The Prisons We Build Inside Ourselves

For years now, I’ve had the same recurring dream.

I’m in a women’s prison.

The details change slightly each time, but the setting is familiar — moving through shared rooms, the cafeteria, the routines you recognize from television. Sometimes the dream is vivid and realistic. Other times it feels hazy, almost symbolic. What always struck me was how disconnected it felt from my actual life. There was never a clear reason for it. No obvious moment in my waking life that explained why my mind kept returning there.

In the past, I took the dream very literally. I wondered if it was some kind of warning. A strange signal to “be careful.” But even that explanation never quite fit.

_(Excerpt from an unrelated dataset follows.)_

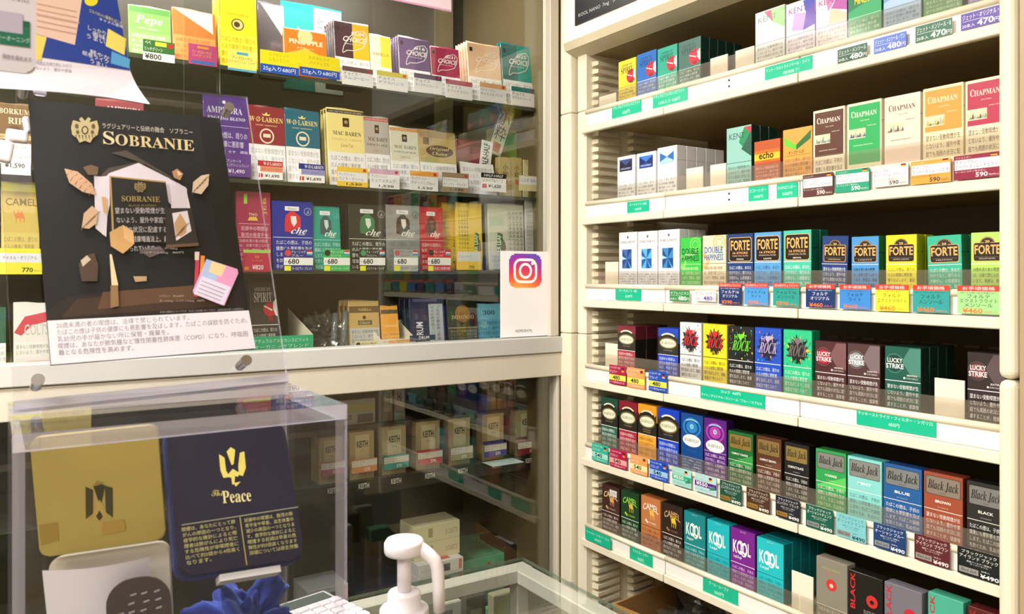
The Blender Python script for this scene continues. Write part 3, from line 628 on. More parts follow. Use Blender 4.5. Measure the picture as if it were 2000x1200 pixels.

Last night, the dream came again — and something was different.

This time, the prison felt less restrictive. I was still inside, but my family could come and go freely. The walls were there, but they didn’t isolate me in the same way. I woke up, brushed it off as usual, and went on with my morning.

It wasn’t until I was out on a run later that day that the meaning finally surfaced.

What if the prison was never a place at all?

What if it was a state.

When old emotions resurface

Earlier that day, before the dream, I’d had a brief interaction that stirred something uncomfortable in me — a familiar tightening, a low-grade vigilance. Feelings that aren’t my daily companions anymore, but still know how to find me when conditions are right.

Fear. Comparison. A trace of jealousy.

They weren’t overwhelming, but they were present — registering more in my body than in my thoughts. I noticed myself scanning the room, my body reacting as if something needed to be managed or avoided. In the moment, I used my breath. I stayed grounded. And then, as motherhood often requires, I moved on — back to food, logistics, tending to little people.

There wasn’t space then to fully process what had surfaced.

And that’s often how it goes.

Emotions arise. Life continues. Nothing dramatic happens — but the feeling doesn’t fully resolve either. It lingers quietly in the background.

That night, it showed up in my dreams.

The realization

As my feet hit the gravel the next day, the pieces clicked into place.

The prison wasn’t about punishment.
It wasn’t about danger.
It wasn’t even about confinement by an external force.

It was about being held captive by unprocessed emotion.

Not because the emotions themselves are wrong — but because when we don’t let them move, they begin to harden. They build invisible walls around us. We become watchful. Guarded. Reactive. Smaller.

The dream wasn’t about avoiding these emotions.
It was showing me what happens when they don’t have somewhere to go.

And in the most recent version of the dream — where the prison felt more open, where my family could come and go — I could see the truth clearly:

I’m no longer trapped in the same way I once was.

The emotions still arise.
But they don’t isolate me.
They don’t define me.
They don’t take over my life.

Noticing is not the same as being imprisoned

There’s an important distinction here — one I see come up often in conversations with other women.

Thoughts and emotions will always appear. Fear. Sadness. Comparison. Anxiety. Even joy can feel overwhelming at times.

The problem isn’t their presence.

The prison forms when we believe we are those emotions — or when we fight them so hard that they turn inward and settle.

Many people aren’t imprisoned by their circumstances alone.
They’re imprisoned by their relationship to what they’re feeling about those circumstances.

I’ve noticed this in conversations where someone feels worn down by anxiety, sadness, or long stretches of emotional weight. Life can begin to feel fixed. Heavy. Hard to move within. The walls start to feel permanent.

But walls built from emotion are not solid.
They’re responsive.
They shift when we do.

Why movement matters

For me, movement has become one of the most reliable ways to let emotions complete their cycle.

Not to fix them.
Not to erase them.
But to let them move.

There is something about rhythmic, embodied movement — walking, running, gentle stretching — that gives the mind space to reorganize. It allows insight to arise naturally, without force. Without analysis.

On that run, I didn’t try to solve anything.
I just kept moving.
And the meaning came to meet me.

This is why movement has become such an important practice in my life — especially as a mother. When we don’t have long stretches of quiet or uninterrupted reflection, the body often becomes the doorway back to ourselves.

Movement reminds us that emotions are not places we live.
They are experiences we pass through.

A gentle return

The dream hasn’t scared me since.

If anything, it feels like a message of reassurance — a reflection of growth rather than a warning. A reminder that awareness loosens the bars. That noticing creates space. That freedom doesn’t mean the absence of difficult feelings — it means not being ruled by them.

There will always be moments that stir old patterns.
There will always be feelings that surprise us.

But we don’t have to build a home inside them.

Sometimes, the most powerful thing we can do is let the body lead the way back — one breath, one step, one gentle movement at a time.

Not by escaping what we feel, but by staying present long enough to set ourselves free.